Dimensionality crossover for moir\'e excitons in twisted bilayers of anisotropic two-dimensional semiconductors

TL;DR

This paper investigates how moiré patterns in twisted bilayers of anisotropic 2D semiconductors cause a transition in exciton behavior from quantum-dot-like to quantum-wire-like states as the twist angle varies, with observable signatures in optical spectra.

Contribution

It introduces a continuous exciton model incorporating spatial energy variation and reveals a dimensionality crossover driven by anisotropies and twist angle, supported by theoretical calculations.

Findings

Dimensionality crossover at twist angle ~4°

Optical spectra signatures of the crossover

Theoretical framework for excitons in anisotropic moiré systems

Abstract

We study the energies and optical spectra of excitons in twisted bilayers of anisotropic van der Waals semiconductors exhibiting moir\'e patterns, taking phosphorene as a case study. Following the electronic Hamiltonian introduced by us in [Phys.
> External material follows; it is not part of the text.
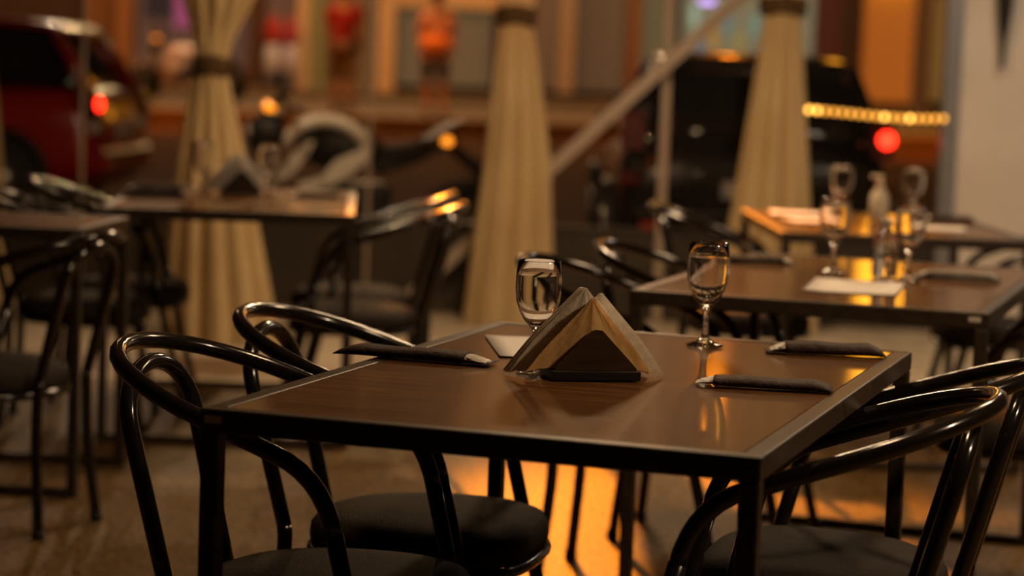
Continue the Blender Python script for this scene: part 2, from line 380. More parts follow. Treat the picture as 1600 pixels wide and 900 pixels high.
# ------------------------------------------------------------------ chairs
SH = dict(w=.229, d=.2328, zb=.7723, s=.3476, xf=.3518, wf=.237, xl=.5783, wl=.230, lw=.1242, lx=.2622, lsw=.1179, lz=.0567)
OX = 0.36      # the seat centre lies this far in front of the top of the back
R_T = 0.0140
def arm_pts(side):
    P = []
    for i in range(10):
        t = i / 9 * PI / 2
        x = SH['d'] * (1 - math.cos(t)); P.append(Vector((x, side * SH['w'] * math.sin(t), SH['zb'] - SH['s'] * x)))
    for k in (.33, .66, 1.0):
        x = SH['d'] + (SH['xf'] - SH['d']) * k
        P.append(Vector((x, side * (SH['w'] + (SH['wf'] - SH['w']) * k), SH['zb'] - SH['s'] * x)))
    top = P[-1]; foot = Vector((SH['xl'], side * SH['wl'], 0.0)); ctrl = top + Vector((.075, 0, -.075 * SH['s']))
    end = ctrl + (foot - ctrl).normalized() * .09
    for t in (.15, .3, .45, .6, .75, .9, 1.0): P.append(top * (1 - t) ** 2 + ctrl * 2 * t * (1 - t) + end * t * t)
    return P, end, foot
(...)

Rev. B 105, 235421 (2022)], and leveraging the scale separation between the moir\'e lengthscale and the exciton Bohr radii, we introduce a continuous model for excitons that incorporates the spatial variation of their binding energies. Our zone-folding calculations reveal a dimensionality crossover for the exciton states, driven by the combined dispersion- and moir\'e potential anisotropies, from quantum-dot-like (0D) lattices at twist angles $\theta<\theta_*$, to quantum-wire-like (1D) arrays at $\theta>\theta_*$, with crossover angle $\theta_*=4^\circ$. We identify clear signatures of this dimensionality crossover in the twist angle dependence of the excitonic absorption spectra, which allows experimental verification of our theoretical results through standard optical measurements. Our results establish two-dimensional anisotropic moir\'e semiconductors as versatile solid-state platforms for exploring bosonic correlations across different dimensionalities.